I arrived at the Burton Taylor Studio yesterday evening with a mind-set of curiosity and, quite honestly, scepticism. For Samuel Beckett’s minimalist short plays, Play and That Time are ambitious; ambitious because, in order to succeed, they rely on a combination of absolute perfection – immaculate lighting and line deliverance, and simultaneously the daringness to individualise themselves, erring from the rigorous prescripts that Beckett demands. There really is no room for mistake. And in short, it suffices to say that Alannah Jones has done more than succeed – she has nailed it.

Play’s structure is fugal: it repeats itself, unravelling twice the details of an “unexceptional” affair through the stock characters of husband, wife and mistress, whose heads protrude absurdly from urns. As an inquisitorial spotlight flits from one to the other, they recount fragmentary outbursts of their own experiences, seemingly unaware of each other. At points darkly comical, Jones’ production chooses to enforce the paradox of absence and presence, life and death. She brings out subtle dialogues between speakers and spotlight, and the slight changes made when the play repeats itself.

Alexandra Greenfield’s performance was particularly enthralling; she took advantage of the minute details afforded to facial expression and pitch, affecting a perfect delivery speed which occasionally the other two actors narrowly missed. However, Play’s strength came from the exact tightness in which each responded to the spotlight, and the balance of voices when all three spoke in chorus, achieving Beckett’s tight structure – working in effect, like a piece of music.

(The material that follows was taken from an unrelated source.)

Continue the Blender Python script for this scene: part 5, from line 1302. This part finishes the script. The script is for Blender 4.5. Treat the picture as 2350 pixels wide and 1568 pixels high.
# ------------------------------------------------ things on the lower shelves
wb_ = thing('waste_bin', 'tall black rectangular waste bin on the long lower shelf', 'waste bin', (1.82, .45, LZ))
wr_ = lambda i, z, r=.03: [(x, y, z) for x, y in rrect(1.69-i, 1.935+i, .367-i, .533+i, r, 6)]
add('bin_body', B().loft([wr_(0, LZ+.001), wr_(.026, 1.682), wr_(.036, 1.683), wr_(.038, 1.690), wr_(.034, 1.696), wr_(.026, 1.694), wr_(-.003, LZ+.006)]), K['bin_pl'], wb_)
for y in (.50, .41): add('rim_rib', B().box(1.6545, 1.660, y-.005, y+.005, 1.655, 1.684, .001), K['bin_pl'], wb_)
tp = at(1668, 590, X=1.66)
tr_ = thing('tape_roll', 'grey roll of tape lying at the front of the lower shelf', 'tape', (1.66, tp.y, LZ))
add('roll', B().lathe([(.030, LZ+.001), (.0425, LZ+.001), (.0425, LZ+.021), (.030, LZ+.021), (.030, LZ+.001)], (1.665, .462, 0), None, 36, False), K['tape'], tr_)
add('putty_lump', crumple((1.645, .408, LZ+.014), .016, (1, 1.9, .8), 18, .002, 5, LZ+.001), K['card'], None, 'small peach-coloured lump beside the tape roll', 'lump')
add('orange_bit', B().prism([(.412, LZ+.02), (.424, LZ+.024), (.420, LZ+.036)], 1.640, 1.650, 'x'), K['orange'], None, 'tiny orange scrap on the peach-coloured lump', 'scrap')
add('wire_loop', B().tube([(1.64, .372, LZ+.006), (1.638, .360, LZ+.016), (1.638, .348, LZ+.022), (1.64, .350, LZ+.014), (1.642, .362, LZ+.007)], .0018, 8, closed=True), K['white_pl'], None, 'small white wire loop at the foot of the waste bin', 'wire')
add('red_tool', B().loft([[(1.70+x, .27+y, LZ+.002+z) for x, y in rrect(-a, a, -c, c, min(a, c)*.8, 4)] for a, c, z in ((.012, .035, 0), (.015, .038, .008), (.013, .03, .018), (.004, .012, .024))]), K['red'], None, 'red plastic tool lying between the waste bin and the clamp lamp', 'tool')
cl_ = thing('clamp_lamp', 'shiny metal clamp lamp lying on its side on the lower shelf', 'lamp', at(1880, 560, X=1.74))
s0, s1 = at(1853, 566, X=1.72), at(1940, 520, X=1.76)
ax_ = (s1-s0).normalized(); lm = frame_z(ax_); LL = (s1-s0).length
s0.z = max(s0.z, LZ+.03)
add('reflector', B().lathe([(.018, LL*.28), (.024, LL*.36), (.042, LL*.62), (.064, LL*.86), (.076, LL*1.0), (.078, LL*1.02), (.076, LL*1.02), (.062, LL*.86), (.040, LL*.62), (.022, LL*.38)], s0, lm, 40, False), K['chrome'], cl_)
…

The transition between plays was, like the whole 45 minutes, immaculately neat. That Time is a slower, more reflective piece of drama, as a solitary actor responds to alternating off-stage reminiscences that deliver three different stages of his life. The choice to position these voices behind curtains rather than recorded voice-overs worked very well, maintaining the levels of engagement required for Play previously. While potentially confusing to someone who doesn’t know the play, using two female voices widened it to different interpretations, while ensuring continuity between the two performances.

Jones’ triumph was in her unusual decision to show these two plays together, naturally distinguishing her own production through the comparisons they invite when performed back-to-back. Overall, the evening was exactly what it had promised: “theatre stripped to its bare, bleached out bones”. These intense, chilling performances are a far throw from the pleasantness of Trinity term’s Shakespeare in the Garden, and yet at 45 minutes, it is a short, exciting evening of breath-taking drama.

 

Play & That Time will be on at the BT Studio until Saturday 13th June, performing at 9.30pm.